La modernité ayant suscité le questionnement sur l'identité sans y répondre, on verra proliférer toutes sortes d'identités : identités de classe sociale, identité nationale, identité communautaire etc…
Alain de Benoist soutient que l'identité d'un individu ou d'un peuple est forcément composite. C'est par un processus de narration subjectif que nous forgeons les éléments à privilégier, les valeurs sur lesquelles on se construit et qui fondent notre imaginaire individuel ou collectif (Le fameux roman national dans le cas d'un Etat-Nation).
On retrouve également dans cet essai une des idées principales des « Identités Meurtrières » d'Amine Maalouf, à savoir que le rejet de l'identité d'Autrui renforce les crispations et le sectarisme conduisant aux comportements les plus extrêmes et les plus abjects.



Dans la deuxième partie du livre, Alain de Benoist revient sur les débats contemporains autour des études décoloniales et postcoloniales et la montée du courant indigéniste en France. L'auteur décrit à merveille les dérives de ce néo racialisme venu des Etats Unis qui conçoit la société et le monde en termes de « races » tout en niant le fondement scientifique de ce concept. Nous vivons un antiracisme qui n'est rien qu'un racisme inversé, essentialisant des concepts comme « Noir » et « Blanc », faisant des hommes blancs des racistes avérés et des noirs des victimes potentielles. On retrouve son parallèle dans le néo féminisme haineux et revanchard, qui contrairement au véritable féminisme (que l'auteur défend), ne vise pas l'égalité en termes de droits mais souhaite la domination des hommes par les femmes, en guise de revanche sur l'histoire du patriarcat.
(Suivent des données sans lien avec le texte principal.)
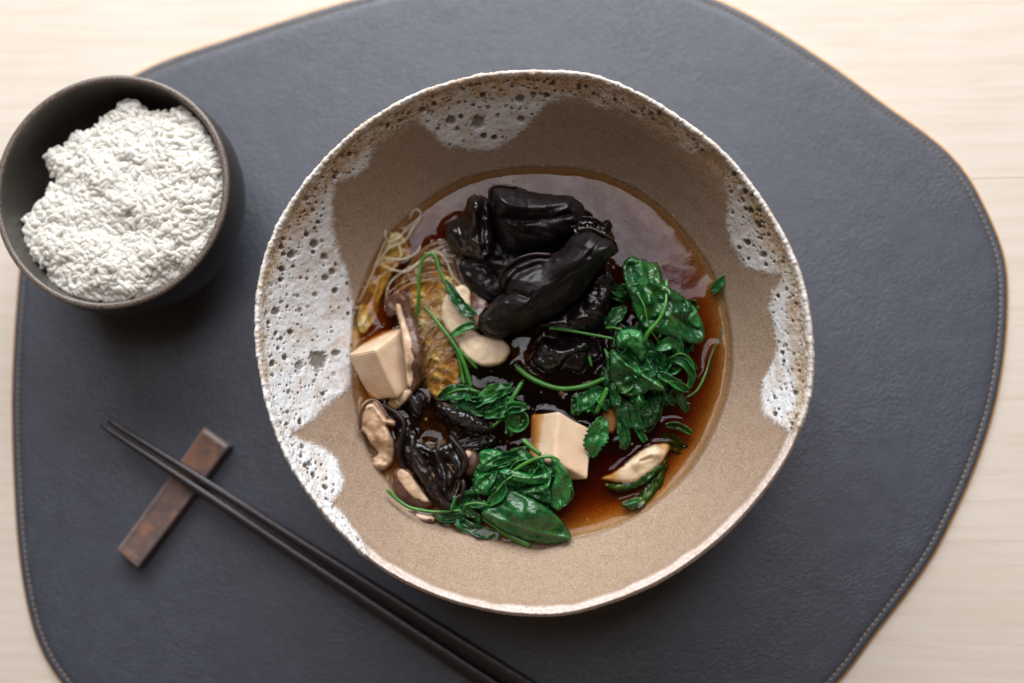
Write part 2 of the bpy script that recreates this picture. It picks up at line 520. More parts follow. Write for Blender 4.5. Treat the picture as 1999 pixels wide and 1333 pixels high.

« L'idéologie indigéniste prétend s'inscrire dans une critique générale de la domination, mais on voit bien qu'en fin de compte elle se borner à militer en faveur d'une simple inversion des anciennes hiérarchies ».
Les autres conséquences de cette folie vont de la moralisation de l'histoire (cancel culture, déboulonnement de statuts..) jusqu'à l'exclusion d'un professeur de l'Université de Californie pour avoir enseigné le mot chinois « ne-ga » à ses élèves en passant par le refus d'un autre professeur d'enseigner l'algèbre et la géométrie sous prétexte que ce sont des sciences « blanches ».
L'auteur regrette que le seul modèle opposé à cet indigénisme basé sur la lutte pour la reconnaissance des particularismes (De Benoist trouve cette revendication légitime), soit un universalisme républicain qui sonne creux dans les oreilles du camp adverse. En effet, l'universalisme pêche par son indifférence aux différences et par une conception trop étriquée et trop occidentale de l'identité (Résumer l'individu à un citoyen ne peut répondre à ses besoins vitaux de reconnaissance).
Alain de Benoist soutient au contraire un « pluriversalisme » basé sur la nécessité d'imposer une conception positive de l'identité et des identités collectives, fondée sur la culture et l'histoire. « La coexistence des cultures exige qu'on reconnaisse leur irréductible pluralité ».
L'auteur conclut tristement sur le rôle des idiots utiles que jouent ces pourfendeurs de conceptions racialistes victimaires : « La révolution sociétale se substitue à la révolution sociale, la déconstruction des bases anthropologiques de la société à l'abolition de l'aliénation humaine. L'indigénisme peut bien se présenter comme une révolte, les capitalistes et les publicitaires se frottent les mains ».